Another sure sound of spring this week has been the cacophony of bird calls just outside our bedroom window that we've been waking up to every morning. Not a sound that I would normally be annoyed by, only when the timing of it happens before my own little birdies begin their morning coos and calls and I am reminded how precious sleep is. 

Tuesday, March 17, 2009

Unloading the doublewide

Robin hit the ground running just as soon as we arrived back in the State of Utah it seemed. Sunday morning he was up early and out the door, headed back to school to unload the double wide wood kiln that he had helped load a week earlier. They call it the double wide here at USU as a reference to a manufactured home, it's a train kiln and the chamber is long and wide in comparison to the little train adjacent to it here in the kiln compound. Here's a look at part of the stack. 

This was what they call a reduction cool firing, a specialty of USU it seems, a different way of firing a wood kiln. The pots are fired to a lower temperature over about 30 hours and then the kiln is brought down in temp slowly with continued stoking to keep the kiln in reduction (starved of oxygen). The basic idea of a reduction cool is to manipulate the iron in the clay or glazes.  The colour palette is subtle, and this particular firing there seemed to be lots of red and black. 
Robin has been working with an idea recently to try and direct flame through holes in saggars that he has built specifically to hold some of his forms. The work related to this idea turned out as he intended and are really quite beautiful. He cleaned them up that afternoon to use in his critique the next day. 
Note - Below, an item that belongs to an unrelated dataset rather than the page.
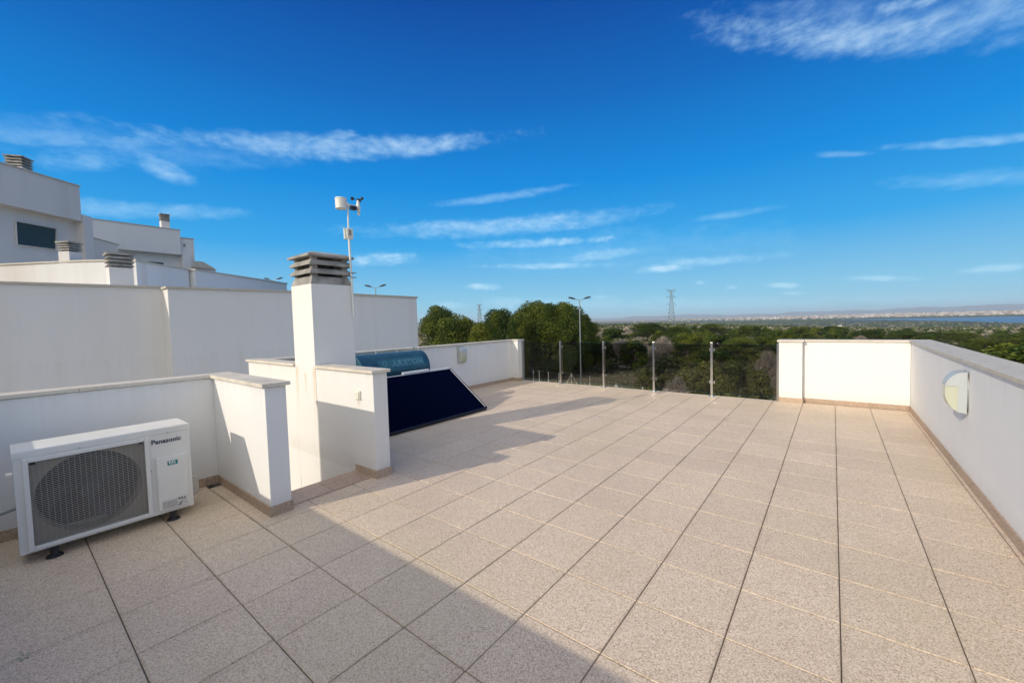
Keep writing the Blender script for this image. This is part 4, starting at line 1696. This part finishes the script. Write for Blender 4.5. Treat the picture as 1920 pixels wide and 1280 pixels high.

He was happy with the dialogue that this idea created in his crit and it looks as though he is going to continue with it and see where it takes him. 

Saturday, March 14, 2009

Landscapes Inbetween

We made it safely back to Utah, and lucky to have had two gloriously sunny days with clear roads for our entire journey south. Here's a look at the landscapes between Nelson B.C. and Logan UT. 

It was a long trip!

Friday, March 13, 2009

Spring Break ends

Our spring break trip back to Canada felt like a whirlwind of activity; catching up with friends, tying up loose ends and getting a good dose of unseasonably cold Kootenay mountain air. 

We tried to make a point to really relax while we were back and not feel the pressure to try and do too much. Robin was more successful at this, enjoying lazy mornings with Oso Negro coffee in hand, some great quality lunch and dinner dates with friends and even managed to fit in a stress free firing of his wood kiln. 

I inevitably tried to accomplish 101 things all on the last day of course, but was able to catch up with many friends and loved ones during the other four days we were home. 

Even Isla and Roscoe had their fair share of playdates and it was a good thing we packed all our winter wear since the temperatures were colder than normal for this time of year, but at least the sunshine was aplenty.  

Many thanks to my sister and her family for letting us take over their home while they were down in sunny Mexico. We sadly missed them this trip back, but are grateful to have had a familiar home to go back to.